С первых дней Соловьев установил твердый распорядок дня, от которого не отступал все два года пребывания в Париже. Он мог быть доволен парижской жизнью. Занятия у Строгановых шли по утрам, к полудню он был свободен. Привязанности к ученикам он не чувствовал. Мальчик был неглуп, но вял, беспорядочен, откровенно тяготился учением; девочка была живее — и только. Пользы от занятий выходило немного. В полдень завтракали, и Соловьев шел в Королевскую библиотеку, где занимался часа два-три. Потом он возвращался домой, перебирал сделанные выписки, работал. В шесть часов был обед. Вечер посвящался чтению новых книг, журналов. Спать ложился рано.
Сергей твердо усвоил слышанные от Погодина слова Шлёцера, великого знатока русского летописания: «Постоянство и твердость можно приобрести, только распределив свое время точно так же, как в монастыре».
Воскресенье было днем полного отдыха от занятий, отдыха душой и телом. Утром Соловьев шел в православную церковь, что находилась на Елисейских полях. После обедни заходил к священнику Вершинскому. Здесь он попадал в привычную с детства обстановку, слушал витиеватые обличения католицизма и неверия. Временами ученый священник увлекался, предрекал нечестивой Франции гибель. Сергею он казался самодуром. У Вершинского сходились пить чай русские среднего сословия — домашние учителя, гувернеры, управляющие, все те, кому был закрыт доступ в аристократические гостиные Сен-Жерменского квартала. Среди соотечественников Соловьев встретил Сажина, с которым когда-то посещал коммерческое училище. Сажин служил гувернером у князя Гагарина, был добр, весел и беззаботен. В Париже он жил давно и охотно знакомил Сергея с городскими достопримечательностями. От священника они уходили вдвоем, шли в Лувр, облик которого пострадал во время июльских событий 1830 года. Сажин показывал следы пуль на фасаде, в залах музея рассказывал, как «в то несчастное время» многие картины были изорваны, изрезаны, расстреляны. Расстреливать картины! Не того ли хотел Бакунин для России?! Было над чем задуматься…

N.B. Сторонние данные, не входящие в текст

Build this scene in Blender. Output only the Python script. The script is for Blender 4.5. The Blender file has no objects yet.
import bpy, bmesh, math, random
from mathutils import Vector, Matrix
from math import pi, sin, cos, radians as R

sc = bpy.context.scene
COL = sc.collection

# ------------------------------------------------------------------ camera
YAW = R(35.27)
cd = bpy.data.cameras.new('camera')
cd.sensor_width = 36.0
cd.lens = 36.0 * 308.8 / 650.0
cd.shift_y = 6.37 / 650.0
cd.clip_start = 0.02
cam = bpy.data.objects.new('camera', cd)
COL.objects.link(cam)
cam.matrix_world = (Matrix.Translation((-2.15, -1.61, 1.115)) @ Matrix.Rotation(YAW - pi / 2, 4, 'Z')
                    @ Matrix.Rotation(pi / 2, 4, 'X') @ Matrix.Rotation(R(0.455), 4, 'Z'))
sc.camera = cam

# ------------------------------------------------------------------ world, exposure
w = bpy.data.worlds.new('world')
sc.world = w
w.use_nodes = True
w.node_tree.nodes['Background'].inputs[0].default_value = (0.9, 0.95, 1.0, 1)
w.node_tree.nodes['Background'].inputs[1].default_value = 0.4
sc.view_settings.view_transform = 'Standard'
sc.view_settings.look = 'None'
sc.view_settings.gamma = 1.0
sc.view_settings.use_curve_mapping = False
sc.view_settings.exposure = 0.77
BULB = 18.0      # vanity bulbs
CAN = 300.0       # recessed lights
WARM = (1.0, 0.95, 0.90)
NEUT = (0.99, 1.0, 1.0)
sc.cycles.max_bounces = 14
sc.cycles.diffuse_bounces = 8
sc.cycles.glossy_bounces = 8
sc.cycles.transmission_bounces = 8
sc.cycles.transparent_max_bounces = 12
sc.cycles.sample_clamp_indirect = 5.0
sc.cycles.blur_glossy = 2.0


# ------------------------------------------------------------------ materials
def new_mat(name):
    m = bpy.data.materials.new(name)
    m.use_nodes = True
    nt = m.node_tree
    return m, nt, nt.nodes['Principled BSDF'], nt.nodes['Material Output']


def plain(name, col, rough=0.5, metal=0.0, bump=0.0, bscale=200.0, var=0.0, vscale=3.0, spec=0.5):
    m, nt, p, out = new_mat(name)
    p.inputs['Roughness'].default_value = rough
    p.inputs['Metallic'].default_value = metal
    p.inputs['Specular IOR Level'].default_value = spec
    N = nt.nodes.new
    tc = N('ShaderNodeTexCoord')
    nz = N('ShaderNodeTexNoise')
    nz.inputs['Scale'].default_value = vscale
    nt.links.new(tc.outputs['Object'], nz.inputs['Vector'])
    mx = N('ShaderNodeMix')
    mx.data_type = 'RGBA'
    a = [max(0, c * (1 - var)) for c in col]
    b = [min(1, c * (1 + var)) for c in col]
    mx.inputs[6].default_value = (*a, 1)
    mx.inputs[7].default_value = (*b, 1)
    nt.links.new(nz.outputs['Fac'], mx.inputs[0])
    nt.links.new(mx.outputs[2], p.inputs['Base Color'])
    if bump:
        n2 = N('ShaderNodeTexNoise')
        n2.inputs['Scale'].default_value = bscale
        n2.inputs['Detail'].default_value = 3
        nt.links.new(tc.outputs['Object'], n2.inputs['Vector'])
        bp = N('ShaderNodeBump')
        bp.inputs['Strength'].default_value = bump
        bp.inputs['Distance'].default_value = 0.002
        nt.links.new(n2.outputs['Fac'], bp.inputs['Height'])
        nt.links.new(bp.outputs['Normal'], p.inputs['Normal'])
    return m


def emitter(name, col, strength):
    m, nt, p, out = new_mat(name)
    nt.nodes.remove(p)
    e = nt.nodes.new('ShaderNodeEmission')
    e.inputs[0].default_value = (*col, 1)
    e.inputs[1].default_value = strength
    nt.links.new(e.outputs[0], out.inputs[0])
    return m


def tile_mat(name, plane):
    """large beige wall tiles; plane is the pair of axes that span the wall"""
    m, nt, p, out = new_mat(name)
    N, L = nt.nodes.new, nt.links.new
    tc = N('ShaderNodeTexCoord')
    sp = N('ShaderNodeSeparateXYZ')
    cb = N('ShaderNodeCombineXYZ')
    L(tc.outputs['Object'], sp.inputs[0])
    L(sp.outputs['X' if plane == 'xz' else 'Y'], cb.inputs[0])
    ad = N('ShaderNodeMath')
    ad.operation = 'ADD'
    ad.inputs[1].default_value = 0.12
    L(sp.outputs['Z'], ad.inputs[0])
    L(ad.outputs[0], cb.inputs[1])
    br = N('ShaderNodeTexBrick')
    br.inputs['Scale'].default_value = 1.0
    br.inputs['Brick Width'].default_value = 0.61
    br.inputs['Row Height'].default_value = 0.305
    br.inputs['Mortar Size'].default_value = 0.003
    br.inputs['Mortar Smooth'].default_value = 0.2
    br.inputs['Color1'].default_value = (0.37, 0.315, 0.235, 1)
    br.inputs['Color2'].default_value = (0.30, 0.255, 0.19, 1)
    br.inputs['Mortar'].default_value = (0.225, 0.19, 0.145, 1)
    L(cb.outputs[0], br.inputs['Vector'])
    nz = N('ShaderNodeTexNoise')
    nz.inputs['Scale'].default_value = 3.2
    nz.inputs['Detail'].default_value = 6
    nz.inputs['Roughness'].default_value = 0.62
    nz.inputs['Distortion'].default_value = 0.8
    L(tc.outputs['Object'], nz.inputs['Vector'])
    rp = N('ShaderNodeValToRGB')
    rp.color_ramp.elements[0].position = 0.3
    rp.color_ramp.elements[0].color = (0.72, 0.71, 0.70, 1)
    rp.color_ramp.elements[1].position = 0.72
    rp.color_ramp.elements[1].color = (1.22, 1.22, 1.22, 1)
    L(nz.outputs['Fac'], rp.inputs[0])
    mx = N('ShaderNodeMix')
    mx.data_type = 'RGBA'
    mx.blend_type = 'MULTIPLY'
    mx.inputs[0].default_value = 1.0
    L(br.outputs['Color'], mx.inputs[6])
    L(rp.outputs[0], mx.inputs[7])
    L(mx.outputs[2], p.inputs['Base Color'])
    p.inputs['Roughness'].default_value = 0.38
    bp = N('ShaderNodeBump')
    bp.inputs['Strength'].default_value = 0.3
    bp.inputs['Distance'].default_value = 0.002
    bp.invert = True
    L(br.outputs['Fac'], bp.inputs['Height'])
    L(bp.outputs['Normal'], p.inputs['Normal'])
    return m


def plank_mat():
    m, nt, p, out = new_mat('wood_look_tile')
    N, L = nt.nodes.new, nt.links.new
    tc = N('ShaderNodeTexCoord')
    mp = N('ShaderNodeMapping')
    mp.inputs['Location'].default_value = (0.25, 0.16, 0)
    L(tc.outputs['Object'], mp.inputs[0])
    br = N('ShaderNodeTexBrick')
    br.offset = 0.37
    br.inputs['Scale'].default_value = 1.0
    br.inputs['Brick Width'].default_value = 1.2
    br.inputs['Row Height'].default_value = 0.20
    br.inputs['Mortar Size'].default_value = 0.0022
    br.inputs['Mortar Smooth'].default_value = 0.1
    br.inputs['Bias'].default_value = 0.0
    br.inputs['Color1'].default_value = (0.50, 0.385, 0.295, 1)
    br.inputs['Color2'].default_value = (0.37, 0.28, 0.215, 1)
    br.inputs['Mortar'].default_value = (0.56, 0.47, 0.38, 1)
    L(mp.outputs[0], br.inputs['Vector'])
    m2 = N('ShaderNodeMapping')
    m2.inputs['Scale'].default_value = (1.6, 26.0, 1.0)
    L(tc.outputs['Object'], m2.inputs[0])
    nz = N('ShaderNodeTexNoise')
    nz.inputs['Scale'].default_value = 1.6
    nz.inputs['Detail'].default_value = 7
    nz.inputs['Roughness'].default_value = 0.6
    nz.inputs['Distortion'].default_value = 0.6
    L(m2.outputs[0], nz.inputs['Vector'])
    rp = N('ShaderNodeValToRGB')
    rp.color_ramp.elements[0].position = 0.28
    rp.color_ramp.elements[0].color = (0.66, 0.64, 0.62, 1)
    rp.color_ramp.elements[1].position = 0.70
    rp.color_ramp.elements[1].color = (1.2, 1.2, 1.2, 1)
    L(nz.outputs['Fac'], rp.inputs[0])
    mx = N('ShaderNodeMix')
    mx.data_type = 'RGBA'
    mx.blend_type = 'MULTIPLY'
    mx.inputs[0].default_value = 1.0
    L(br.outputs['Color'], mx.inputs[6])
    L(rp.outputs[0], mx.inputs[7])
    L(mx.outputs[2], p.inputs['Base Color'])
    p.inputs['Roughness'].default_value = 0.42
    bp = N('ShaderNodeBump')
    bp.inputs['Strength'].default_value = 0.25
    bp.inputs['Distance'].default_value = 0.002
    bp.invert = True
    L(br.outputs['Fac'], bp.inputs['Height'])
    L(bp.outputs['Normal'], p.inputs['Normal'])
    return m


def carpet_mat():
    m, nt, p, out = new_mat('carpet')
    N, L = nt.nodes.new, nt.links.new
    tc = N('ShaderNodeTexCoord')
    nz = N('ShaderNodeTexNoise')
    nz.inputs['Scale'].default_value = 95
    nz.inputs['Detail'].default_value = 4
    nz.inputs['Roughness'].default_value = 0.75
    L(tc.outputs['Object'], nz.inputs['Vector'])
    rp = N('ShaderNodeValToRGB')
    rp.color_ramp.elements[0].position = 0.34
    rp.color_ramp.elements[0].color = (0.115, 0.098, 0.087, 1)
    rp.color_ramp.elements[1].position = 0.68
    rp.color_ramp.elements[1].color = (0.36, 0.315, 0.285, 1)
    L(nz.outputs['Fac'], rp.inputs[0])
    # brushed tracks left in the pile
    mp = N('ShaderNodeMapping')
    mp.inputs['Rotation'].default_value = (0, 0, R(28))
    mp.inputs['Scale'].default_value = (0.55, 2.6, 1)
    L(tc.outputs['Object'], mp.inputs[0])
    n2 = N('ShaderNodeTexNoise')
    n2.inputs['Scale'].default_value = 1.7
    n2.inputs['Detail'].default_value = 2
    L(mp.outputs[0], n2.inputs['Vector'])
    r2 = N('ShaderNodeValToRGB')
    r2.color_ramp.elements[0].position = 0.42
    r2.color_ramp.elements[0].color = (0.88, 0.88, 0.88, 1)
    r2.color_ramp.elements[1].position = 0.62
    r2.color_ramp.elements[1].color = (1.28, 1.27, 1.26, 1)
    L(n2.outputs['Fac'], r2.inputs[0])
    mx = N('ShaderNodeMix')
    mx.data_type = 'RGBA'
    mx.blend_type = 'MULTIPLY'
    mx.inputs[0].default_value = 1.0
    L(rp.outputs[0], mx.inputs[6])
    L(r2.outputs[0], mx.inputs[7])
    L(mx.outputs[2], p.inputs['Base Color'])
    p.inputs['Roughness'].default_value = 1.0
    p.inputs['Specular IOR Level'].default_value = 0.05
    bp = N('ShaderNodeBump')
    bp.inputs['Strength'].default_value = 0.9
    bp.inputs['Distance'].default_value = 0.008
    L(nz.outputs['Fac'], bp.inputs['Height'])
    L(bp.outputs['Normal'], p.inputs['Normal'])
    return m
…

Курсом французской истории, написанной камнем, казалась королевская резиденция Тюильри. Доступ во дворец, который помнил Екатерину Медичи и Генриха IV, был закрыт. Часть тюильрийского парка, созданного Ленотром, была огорожена железной решеткой, в аллеях стояли часовые. Место прогулок короля. Подходить к решетке было опасно, года три назад часовой застрелил простолюдина, который прислонился к решетке, чтобы отдохнуть. Военный суд оправдал часового.
Огромный Пале-Рояль, прежний дворец герцогов Орлеанских, был отдан во власть торговцев и рестораторов, в его галереях расположились дорогие магазины. Сажин и Соловьев заходили в Пале-Рояль обедать. Соловьев с интересом осматривал комнаты дворца, в которых когда-то жил нынешний король. Сажин показывал софу, сидя на которой Лафайет решил, что герцог Орлеанский будет королем, окно, пробитое пулей во время июльских беспорядков, балкон, куда выходил новый король и пел с народом «Марсельезу». В залах висели картины, представлявшие жизнь Луи-Филиппа. Простой офицер, он твердо стоял под градом пуль при Жемаппе. Бедный эмигрант — преподавал географию и математику в швейцарском пансионе, скитался в дебрях Северной Америки. Сажин говорил о привычках короля, о его всем известной скупости, о расточительности принцев. Многое казалось пустым вздором, сплетнями, интереснее было слушать о личной храбрости старого человека, на которого часто устраивали покушения, о повадках конституционного короля. Запомнились две истории.
Летом 1835 года Париж был возбужден. В короткое время было открыто пять заговоров против жизни короля. 27 июля появился номер сатирического журнала «Шари-вари», напечатанный красными кровавыми буквами и с карикатурою, где король был представлен ходящим по трупам. Оппозиция на свой лад отмечала годовщину прихода к власти Луи-Филиппа. На следующий день был назначен смотр войск и национальной гвардии. Министры и королевская семья умоляли Луи-Филиппа отменить смотр, но король, — здесь Сажин невольно повышал голос, — не принадлежал к числу людей, отступающих перед опасностью. Когда королевский кортеж вступил на бульвар Тампль, Луи-Филипп заметил, что из одного окна показался дым. «Жуанвиль, — сказал он находившемуся рядом сыну, — это приготовлено для меня». Раздался залп сложно устроенной адской машины. Маршал Мортье, офицеры штаба, национальные гвардейцы и зрители были убиты. Чудо спасло Луи-Филиппа и его сыновей. Это было знаменитое покушение анархиста Фиески. В Москве о нем говорили глухо и по-разному; в Париже Соловьев понял, что его симпатии всецело на стороне Орлеанской династии.